If we’re good, we’ll grow – what happens to those who can’t?

If you hear leaders of faith-based organisations describing their organisation, it will often go something like this: “We are unique, committed, self-sacrificing, purposeful, compassionate, trusted.”

I am very sure that this is real and genuine. However…

One day, as one of those leaders, I woke up to discover that as well as being ‘a leader’, I was also an employer. As well as being one driven by compassion and purpose, I also needed to fulfil contractual requirements to funders. As well as being trusted, I also needed to make choices about who we could and couldn’t help when it came to what we were funded to do.

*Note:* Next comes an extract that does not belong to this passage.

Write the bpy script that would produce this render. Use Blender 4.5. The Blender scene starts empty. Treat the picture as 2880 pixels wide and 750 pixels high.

As we get good at what we do, we find ways of gaining funding, of scaling up, and replicating, and unless we are constantly focusing on the why as well as the what, we might just lose our way a little. Funding pressures can come from the lack of it, but also actually having it. The wrong funding could destroy our primary mission or purpose. The wrong managers could change our ethos without us always noticing until too late. Our unique, committed, self-sacrificing, purposeful, compassionate, trusted staff become those we expect or rely on to stay just that little later or work that little bit harder.

Ring any bells?

There are times when we have to face that some of our team struggle with growth, and it’s essential, as both a leader and an employer, that we equip people to grow with us or continue their personal mission in a different way.  It may sometimes be a matter of skill or capacity. Or it may just be that they didn’t want things to change, for them to grow and develop.

I am learning – 15 years on – that there are a few things that fundamentally matter:

  • Getting people with the best skills and the right ethos.
    It’s not easy and we won’t get it perfect, but it’s worth learning how to do. Take time, think through your recruitment process, and recognise where people need training to upskill or support to move on. Be faithful and honest with people and ensure there are no surprises, that they know what is expected of them as things change.
  • Keep accountable to people who will challenge and support you shape the organisation, especially your staff. People who work for FBOs can often bear with things they are not happy with because of the ‘greater cause’. Encourage your team to question!
  • Promote an ‘open door’ policy where staff can come and talk to you when they need to. Not instead of their manager in an undermining way – but in a creative way to discuss new ideas or hear challenge.

Leading an organisation that has purpose and ‘heart’ is a great joy. It’s tough, it’s challenging. Let’s keep the focus on the why and we’ll keep seeing the people we are there to serve, and that includes our own team. So let’s make sure we take them with us.